Op-Ed: New York must address its housing affordability crisis before it’s too late

Written by Welcome Home Westchester Steering Committee members: Tim Foley and Michael N. Romita |  Featured on Lohud.

In her executive budget, Gov. Kathy Hochul proposed streamlined, as-of-right zoning legislation for both accessory dwelling units and transit-oriented development.  The bills were criticized by many quarters as an assault on local control and they were pulled.  Withdrawal notwithstanding, this draft legislation, coupled with other budget initiatives such as funding targeting affordable housing, have placed the issue front and center.

There is a resurgent conversation surrounding statewide fixes to this serious problem and New York needs to act.

New York is behind on housing

New York’s housing challenges — particularly acute in Westchester County — are often cited and beyond debate. The county’s most-recent study identifies a present-day need for greater than 11,700 new units of affordable housing to meet demand. Meanwhile, over 20 percent of Westchester households are severely cost-burdened — spending more than half their income on a place to live. Although New York shares this issue with many other states, we stand alone in the inability to marshal statewide solutions. All our peers — coastal states with expensive housing and strong economies — have adopted state-level reforms to promote housing in high-cost areas such as Westchester. Only New York lacks the statutory tools to promote land-use reform and housing production in its suburban communities. The result is fewer homes than needed, higher rents, and starker segregation.
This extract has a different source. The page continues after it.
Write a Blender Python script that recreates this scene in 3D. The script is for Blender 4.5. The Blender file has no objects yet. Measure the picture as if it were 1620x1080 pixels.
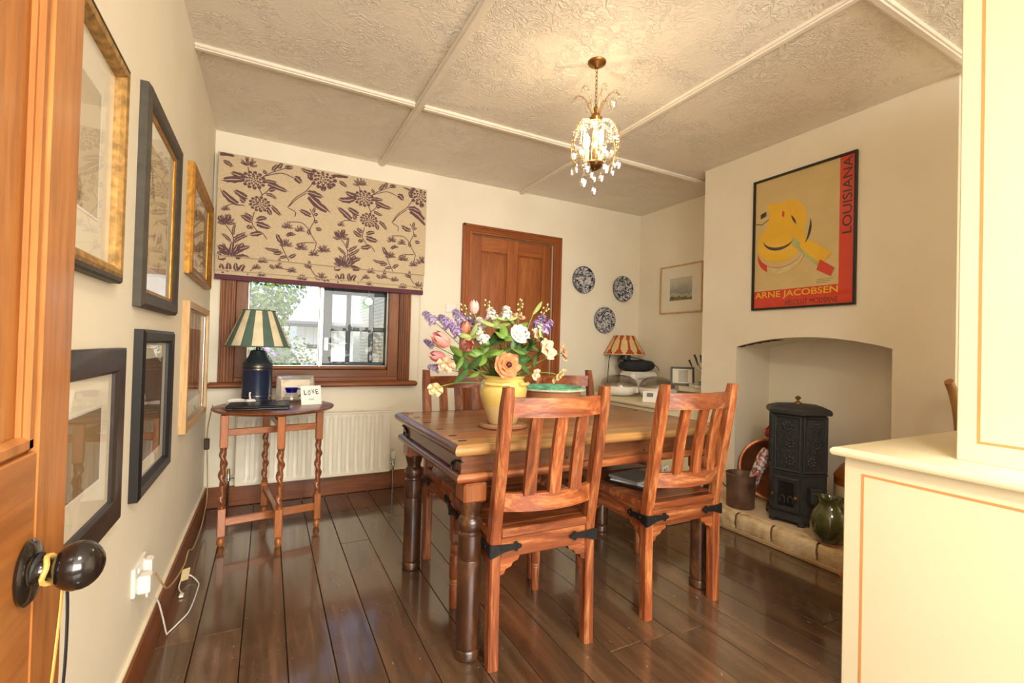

Our state government has an essential role in ensuring healthy housing markets and it needs to step up to the task. The economic, social and environmental costs of inadequate housing extend far beyond local boundaries and affect the entire region.  When people can’t afford to live where they work, they look for work elsewhere. Jobs go unfilled, talent leaves the area, the economy stagnates, and taxes rise.  A lack of adequate housing is bad for our economy, our businesses, and our communities. 

Left to themselves, local governments lack the urgency and proper incentives to meet the challenge.  Even well-meaning communities can face overwhelming financial and political pressure that prevents them from adopting inclusionary housing policies. These obstacles include inflated fears of overtaxed services — sometimes called “fiscal zoning” — and overcrowded schools as well as pressure from neighborhood groups. Because the benefits of new housing tend to be more geographically diffused than the perceived burden, the current land-use system with its numerous approval stages gives the loudest voice to its fiercest opponents. In the face of loud opposition from neighborhood defenders, no matter whether the objection is based on concrete data or the ubiquitous “ghost stories,” the safest choice for many local boards is a delay, adding time and money even to projects with an unambiguous public benefit. Moreover, substantive land-use reforms like updating comprehensive plans, removing inefficiencies in the process, or re-examining outdated ordinances can take years or even decades. Unsurprisingly, those same individuals who profess a strong belief in values like civil rights, climate change, stronger mass transit, and smart growth development often oppose projects in their neighborhood that would help make progress. If we are committed to these values, we will need well-crafted state intervention to push past inertia at the local level. 

If not zoning by right, then what?

There are other approaches besides mandatory zoning for accessory dwelling units and transit oriented development.  Carve-outs can be used to insulate local governments from these types of requirements where those communities meet (or work towards) inclusionary housing benchmarks.  With such “safe harbors”, local governments retain control if they are dedicated to addressing the issue themselves.  Development impact fees can work around fiscal zoning concerns.  Planning grants and programs incentivizing zoning reform are unobtrusive and uncontroversial. The governor’s budget also includes substantial funding for adaptive reuse of defunct hotels and office buildings in New York City into housing. This program should be extended to Westchester. However, carrots alone will not overcome local inertia. In some West Coast states, even mandatory land use planning with state review and approval has achieved only mixed results. 

The most productive solution is a usable appeals process to combat local exclusionary zoning decisions. Right now, local land use decisions enjoy extremely broad discretion and are difficult to challenge even when highly suspect. However, states like Massachusetts offer mixed-income and affordable housing developments state review from local zoning decisions requiring actual proof — rather than a presumption — of validity. As a result, development cannot be obstructed without good reason. Not a high bar, at least where land-use decisions are well-intentioned. The Massachusetts law is effective and has withstood statewide referendum by comfortable double-digit margins. All that is required is accountability. Variations on the appeals-based model also exist in Connecticut, Rhode Island, and Illinois. 

The Westchester County Association and the Building and Realty Institute are working together with other representatives from the business, real estate, construction, and nonprofit communities to bring the importance of this issue to our state lawmakers. Among this comprehensive array of interests, there is broad agreement. Decades of experience with a piecemeal, jurisdictional approach to the housing crisis has failed to yield the results we need to remain economically viable and affordable for millennials, young families, seniors, and so many other residents. It is not going to work. New York is playing catchup and we need action from Albany.

Michael N. Romita is the president and CEO of the Westchester County Association.

Tim Foley is the CEO of the Building and Realty Institute of Westchester and the Mid-Hudson Region.